A partir de uma analise do livro «Em Defesa da Escola – Uma questão publica», o papel que pensamos ser o papel da escola, ou a maneira como atuamos nela, não estaria prejudicando a nova geração em sua vivência de auto experimentaçãor enquanto geração capaz de transformar e dar seu proprios rumos ao mundo? Em nossa visão de escola, não estariamos, (inconscientemente ou não) perpetuar as praticas do velho mundo, ou seja, da velha geração?

Com praticas doutrinárias (sejam religiosas ou politicas) é possivel a desvinculação dos alunos de suas origens? Estariam suspendidas origens sociais, religiosas ou politicas?

Professores que fazem esse tipo de uso do tempo escolar não estariam legitimando o uso tambem doutrinario de todas as outras ideologias e religiões, inclusive de outras das quais tenha alguma discordancia?

Se vemos como problematico que, por exemplo, pessoas adeptas de ideologias fascistas ou preconceituosas aproveitem das escolas como meio de propaganda, então eu também não deveria questionar o uso que dou a escola como veiculo de minha ideologia?

Em relação as pessoas que apoiam a aprovaçao do ESP, será que a simples criação de uma lei é o melhor caminho para «frear» as forças que querem usar as escolas como centros de doutrinamento politico, religioso e partidario? Quais outros caminhos poderiamos optar?

Existe «neutralidade politicdo estado, como diz o texto do anteprojeto de lei? Será que os objetivos alcançados através de um projeto de lei, que tem gerado tanta polêmica, serião respeitados e legitmados? Será que o anteprojeto de lei, que se diz questionar um determinado uso tendencioso da escola e do tempo escolar, não estaria, na pratica, também com finalidades politicas de determinados setores? Quais seriam?

O que podemos pensar e nos perguntar sobre o fato do projeto surgir em pauta logo num momento de tanta polarização polica?

Mais alguns pontos polêmicos e perguntas sobre o Escola Sem Partido

Além das perguntas acima, o projeto tem pontos que me parecem polêmicos.

Em seu artigo Art. 2º VII diz:

VII – direito dos pais a que seus filhos recebam a educação religiosa e moral que esteja de acordo com as suas próprias convicções.

Ainterpretação desse texto não poe em perigo a liberdade catedra do professor? Sua interpretação não acaba criando o obrigação do professor de orientar suas aulas pelos designios da familia dos alunos?

E a partir das idéias de Masschelein e Simons, esse artigo não seria uma maneira de manter a porta da sala de aula aberta ao mundo exterior? Não seria mais uma maneira de o mundo invadir e controlar as matérias estudadas em sala de aula afim de domar a nova geração?

Em seu artigo 4º:

§ 1º As instituições de educação básica afixarão nas salas de aula e nas salas dos professores cartazes com o conteúdo previsto no anexo desta Lei, com, no mínimo, 90 centímetros de altura por 70 centímetros de largura, e fonte com tamanho compatível com as dimensões adotadas.
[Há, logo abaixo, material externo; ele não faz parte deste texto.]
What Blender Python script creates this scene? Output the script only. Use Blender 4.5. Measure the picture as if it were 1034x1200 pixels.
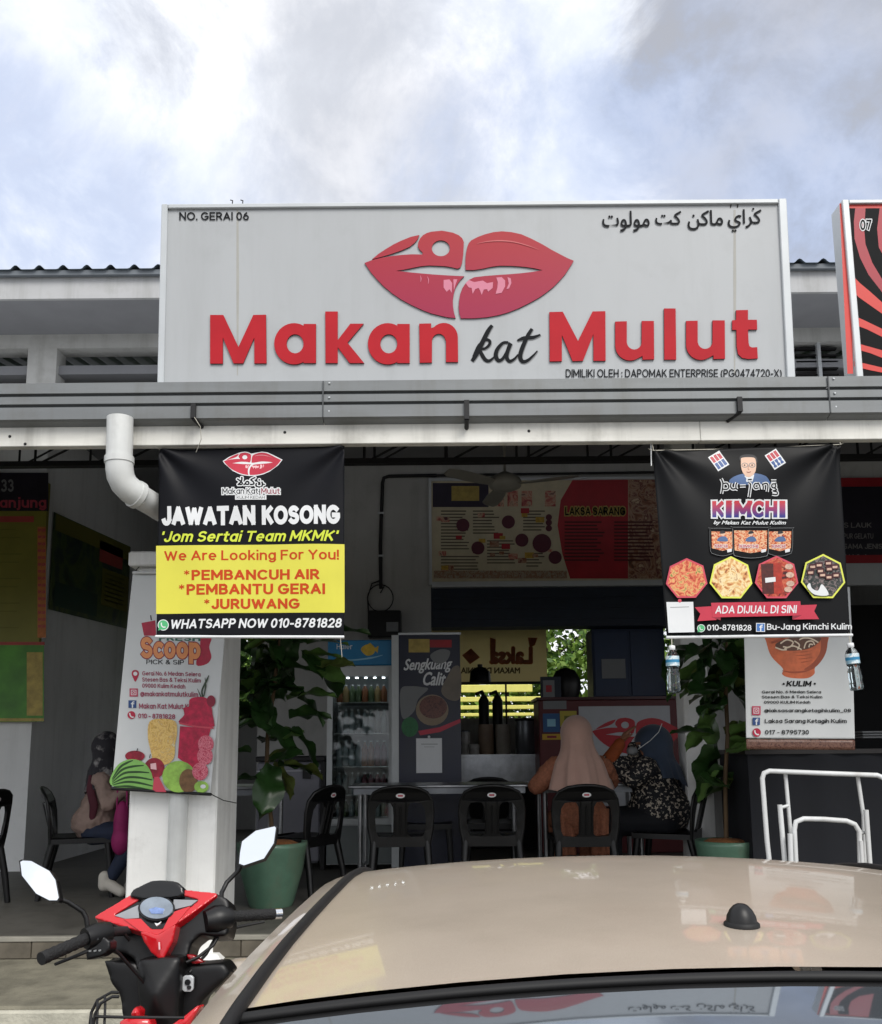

Através dessa obrigatóriedade, não estariamos mais uma vez, enfraquecendo a figura do professor diante dos alunos e das direções de escolas, criando um clima de vigilantismo prejudicial na relação entre professores e alunos? Pergunta semelhante poderiamos fazer sobre o artigo 8:

Art. 8º. O ministério e as secretarias de educação contarão com um canal de comunicação destinado ao recebimento de reclamações relacionadas ao descumprimento desta Lei, assegurado o anonimato.

Parágrafo único. As reclamações referidas no caput deste artigo deverão ser encaminhadas ao órgão do Ministério Público incumbido da defesa dos interesses da criança e do adolescente, sob pena de responsabilidade.

Mais algumas perguntas e reflexões

Pensar a escola e o escolar, baseados tanto no livro «Em defesa da escola- uma questão publica», quanto no ante projeto de lei, Escola Sem Partido, podemos elaborar várias perguntas. No final das contas, no que tange a questões educativas, o importante é manter discussões básicas sempre aquecida.

O atual contexto politico brasileiro parece nos levar a um ambiente de polarização e de defesa de idéias, posicionamento que me pergunto se contribui com a realização dialogo.

Talvez uma maneira de contribuir com a discussão seja tentando também suspender nossas «origens» ideologicas e sociais, nos vendo como iguais, de maneira que consigamos nos aproximar e ouvirmos mais uns dos outros.

Para termirnar, sugiro algumas perguntas para seguirmos pensando:

Será que resta algo de escolar em nossas escolas?

Como podemos manter esse questionamento vivo em nossas escolas e na sociedade?

Será que, no caso do ESP, esse ante projeto de lei não ajudaria ainda mais a matar o escolar dentro de nossas escolas?

Bibliografia

MASSCHELEIN, Jan; SIMONS, Maarten. Em defesa da Escola: uma questão pública; Tradução Cristina Antunes. Belo Horizonte: Autêntica, 2013.